Change Healthcare LLC
The Joint Venture has interest rate risk primarily related to borrowings under the Senior Secured Credit Facilities. Borrowings under the Senior Secured Credit Facilities bear interest at a rate equal to, at the Company’s option, either (i) LIBOR for the relevant interest period, adjusted for statutory reserve requirements (which is subject, solely in the case of the Term Loan Facility, to a floor of 1.00% per annum and, solely in the case of the Revolving Credit Facility, to a floor of 0.00% per annum), plus an applicable margin or (ii) a base rate equal to the highest of (a) the rate of interest in effect as publicly announced by the administrative agent as its prime rate, (b) the federal funds effective rate plus 0.50% and (c) adjusted LIBOR for an interest period of one month plus 1.00% (which may be subject, solely in the case of the Term Loan Facility, to a floor of 2.00% per annum), in each case, plus an applicable margin. The applicable margin for loans under the Term Loan Facility and Revolving Credit Facility are each subject to a reduction from and after a Qualified IPO.
As of June 30, 2019, the Joint Venture had borrowings of $4,883.3 million (before unamortized debt discount) under the Senior Secured Credit Facilities. As of June 30, 2019, the LIBOR-based interest rate on the Term Loan Facility and Revolving Credit Facility were each LIBOR plus 2.75% (but subject to a .25% reduction following the Qualified IPO in July 2019).
The Joint Venture manages economic risks, including interest rate, liquidity and credit risk, primarily by managing the amount, sources and duration of our debt funding and the use of derivative financial instruments. Specifically, the Joint Venture enters into interest rate cap agreements to manage exposures that arise from business activities that result in the receipt or payment of future known and uncertain cash amounts, the value of which are determined by interest rates. The Joint Venture’s interest rate cap agreements are used to manage differences in the amount, timing and duration of our known or expected cash receipts and our known or expected cash payments principally related to our borrowings. As of June 30, 2019, the Joint Venture’s outstanding interest rate cap agreements were each designated as cash flow hedges of interest rate risk and were determined to be highly effective.

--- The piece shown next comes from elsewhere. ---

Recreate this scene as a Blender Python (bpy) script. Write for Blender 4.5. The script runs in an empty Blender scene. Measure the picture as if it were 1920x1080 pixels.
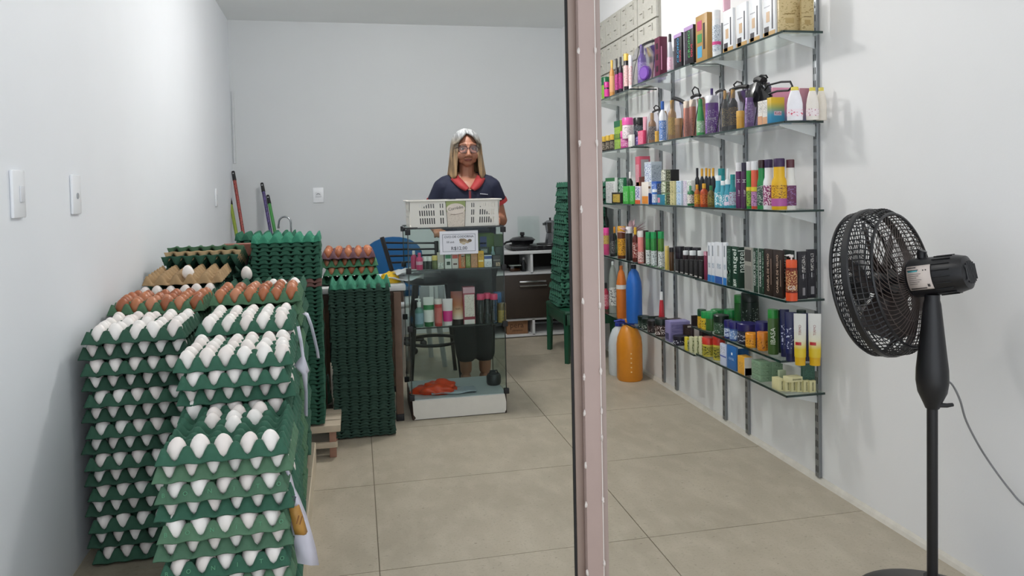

A change in interest rates on variable rate debt may impact the Joint Venture’s pretax earnings and cash flows. Based on the Joint Venture’s outstanding debt as of June 30, 2019, and assuming that its mix of debt instruments, derivative financial instruments and other variables remain the same, the annualized effect of a one percentage point change in variable interest rates would have an annualized pretax impact on the Joint Venture’s earnings and cash flows of approximately $29.8 million. This variability is expected to decrease in future periods following the repayment of approximately $805 million of variable rate indebtedness in July 2019.

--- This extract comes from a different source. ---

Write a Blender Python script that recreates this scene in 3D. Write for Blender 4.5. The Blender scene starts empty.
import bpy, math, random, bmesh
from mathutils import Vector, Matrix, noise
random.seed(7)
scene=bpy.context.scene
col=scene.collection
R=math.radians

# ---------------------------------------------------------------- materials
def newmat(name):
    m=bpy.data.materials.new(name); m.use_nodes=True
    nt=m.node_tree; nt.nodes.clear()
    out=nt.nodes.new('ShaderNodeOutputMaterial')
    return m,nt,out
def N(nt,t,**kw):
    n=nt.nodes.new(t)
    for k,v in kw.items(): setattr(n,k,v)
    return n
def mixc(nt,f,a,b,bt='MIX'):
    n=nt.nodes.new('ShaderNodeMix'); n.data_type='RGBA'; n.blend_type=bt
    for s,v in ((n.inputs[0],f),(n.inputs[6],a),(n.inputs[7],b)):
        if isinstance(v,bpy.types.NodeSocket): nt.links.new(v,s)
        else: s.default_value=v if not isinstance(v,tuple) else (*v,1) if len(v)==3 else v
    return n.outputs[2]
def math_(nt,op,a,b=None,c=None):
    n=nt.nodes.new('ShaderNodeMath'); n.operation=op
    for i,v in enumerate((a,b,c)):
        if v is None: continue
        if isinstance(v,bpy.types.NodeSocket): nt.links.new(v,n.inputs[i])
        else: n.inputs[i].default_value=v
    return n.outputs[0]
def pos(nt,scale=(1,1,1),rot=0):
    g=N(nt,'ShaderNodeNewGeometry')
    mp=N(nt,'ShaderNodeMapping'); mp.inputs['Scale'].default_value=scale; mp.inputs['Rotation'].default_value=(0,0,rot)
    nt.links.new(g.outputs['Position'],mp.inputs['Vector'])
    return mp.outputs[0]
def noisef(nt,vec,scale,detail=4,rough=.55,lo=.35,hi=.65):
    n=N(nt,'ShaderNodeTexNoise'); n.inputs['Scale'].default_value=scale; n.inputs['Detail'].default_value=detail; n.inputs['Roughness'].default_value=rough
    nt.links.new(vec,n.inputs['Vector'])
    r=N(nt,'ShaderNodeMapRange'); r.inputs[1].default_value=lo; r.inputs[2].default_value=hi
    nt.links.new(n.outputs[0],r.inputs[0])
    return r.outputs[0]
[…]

In the future, in order to manage the Joint Venture’s interest rate risk, it may refinance its existing debt, enter into additional interest rate cap agreements, modify its existing interest rate cap agreements or make changes that may impact its ability to treat its interest rate cap agreements as a cash flow hedge. However, the Joint Venture does not intend or expect to enter into derivative or interest rate cap agreement transactions for speculative purposes.

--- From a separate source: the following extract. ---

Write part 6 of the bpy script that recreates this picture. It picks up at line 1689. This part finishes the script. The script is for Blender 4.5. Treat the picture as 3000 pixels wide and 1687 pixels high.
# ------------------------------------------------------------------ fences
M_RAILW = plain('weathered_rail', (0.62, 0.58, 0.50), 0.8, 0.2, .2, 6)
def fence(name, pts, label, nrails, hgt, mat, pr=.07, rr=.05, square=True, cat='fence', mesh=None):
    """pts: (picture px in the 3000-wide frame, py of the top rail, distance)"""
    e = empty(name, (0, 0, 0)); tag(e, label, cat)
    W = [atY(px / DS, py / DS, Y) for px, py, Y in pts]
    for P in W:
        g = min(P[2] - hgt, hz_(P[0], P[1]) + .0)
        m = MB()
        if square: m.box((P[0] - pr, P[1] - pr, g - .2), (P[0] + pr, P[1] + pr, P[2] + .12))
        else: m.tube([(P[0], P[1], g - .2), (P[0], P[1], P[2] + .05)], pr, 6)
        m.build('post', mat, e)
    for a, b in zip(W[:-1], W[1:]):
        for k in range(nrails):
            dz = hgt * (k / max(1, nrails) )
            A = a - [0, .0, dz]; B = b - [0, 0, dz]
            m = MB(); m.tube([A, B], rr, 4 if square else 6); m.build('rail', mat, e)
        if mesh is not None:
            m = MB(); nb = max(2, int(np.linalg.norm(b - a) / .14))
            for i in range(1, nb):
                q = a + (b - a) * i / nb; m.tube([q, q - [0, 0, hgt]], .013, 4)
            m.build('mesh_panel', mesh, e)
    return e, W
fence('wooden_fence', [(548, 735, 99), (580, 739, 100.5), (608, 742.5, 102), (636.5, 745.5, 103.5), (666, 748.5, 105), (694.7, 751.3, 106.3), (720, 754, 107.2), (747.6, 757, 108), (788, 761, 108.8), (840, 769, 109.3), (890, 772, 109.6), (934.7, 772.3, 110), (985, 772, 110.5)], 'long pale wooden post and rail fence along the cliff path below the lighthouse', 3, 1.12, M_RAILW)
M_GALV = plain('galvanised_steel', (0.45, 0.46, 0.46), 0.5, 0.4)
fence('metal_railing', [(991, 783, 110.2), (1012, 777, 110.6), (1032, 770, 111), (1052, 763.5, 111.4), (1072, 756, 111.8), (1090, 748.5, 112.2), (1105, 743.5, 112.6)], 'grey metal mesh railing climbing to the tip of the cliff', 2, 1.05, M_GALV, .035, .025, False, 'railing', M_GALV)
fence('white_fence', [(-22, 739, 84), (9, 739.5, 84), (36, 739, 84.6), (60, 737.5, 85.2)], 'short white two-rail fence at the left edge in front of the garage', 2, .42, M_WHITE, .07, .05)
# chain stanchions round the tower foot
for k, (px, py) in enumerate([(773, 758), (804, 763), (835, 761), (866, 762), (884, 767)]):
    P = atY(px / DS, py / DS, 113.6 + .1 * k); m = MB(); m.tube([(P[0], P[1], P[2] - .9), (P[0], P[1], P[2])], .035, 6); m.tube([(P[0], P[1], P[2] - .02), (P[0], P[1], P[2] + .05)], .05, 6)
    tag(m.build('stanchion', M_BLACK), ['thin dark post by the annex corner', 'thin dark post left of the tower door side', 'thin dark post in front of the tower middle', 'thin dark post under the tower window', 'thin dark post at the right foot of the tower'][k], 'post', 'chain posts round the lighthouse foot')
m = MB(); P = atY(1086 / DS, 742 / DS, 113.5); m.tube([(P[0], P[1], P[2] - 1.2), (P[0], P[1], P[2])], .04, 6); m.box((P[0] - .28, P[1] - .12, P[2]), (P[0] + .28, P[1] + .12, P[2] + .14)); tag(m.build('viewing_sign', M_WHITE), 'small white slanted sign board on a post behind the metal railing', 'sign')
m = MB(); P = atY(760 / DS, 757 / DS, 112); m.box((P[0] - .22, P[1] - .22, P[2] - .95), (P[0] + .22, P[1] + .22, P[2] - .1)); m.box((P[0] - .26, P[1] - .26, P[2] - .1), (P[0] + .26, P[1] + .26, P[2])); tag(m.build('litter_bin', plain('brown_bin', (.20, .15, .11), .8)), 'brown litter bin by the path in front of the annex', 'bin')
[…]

ITEM 4. CONTROLS AND PROCEDURES
Disclosure Controls and Procedures
Change Healthcare Inc.’s management, with the participation of its Chief Executive Officer and Chief Financial Officer, has evaluated the effectiveness of its disclosure controls and procedures as of the end of the period covered by this report. The term “disclosure controls and procedures” as defined in Rules13a-15(e) and15d-15(e) under the Securities Exchange Act of 1934, as amended (the “Exchange Act”) means controls and other procedures of a company that are designed to ensure that information required to be disclosed by a company in the reports that it files or submits under the Exchange Act is recorded, processed, summarized and reported, within the time periods specified in the SEC’s rules and forms and that such information is accumulated and communicated to management including the Chief Executive Officer and Chief Financial Officer, as appropriate, to allow timely discussions regarding required disclosures.
Management recognizes that any controls and procedures, no matter how well designed and operated, can provide only reasonable, not absolute, assurance of achieving their desired control objectives. Based on the evaluation of Change Healthcare Inc.’s disclosure controls and procedures as of the end of the period covered by this report, its Chief Executive Officer and Chief Financial Officer concluded that, as of such date, its disclosure controls and procedures were effective at a reasonable assurance level.
Changes in Internal Control Over Financial Reporting
During the quarter covered by this report, there have been no changes in Change Healthcare Inc.’s internal controls over financial reporting that have materially affected, or are reasonably likely to materially affect, its internal controls over financial reporting.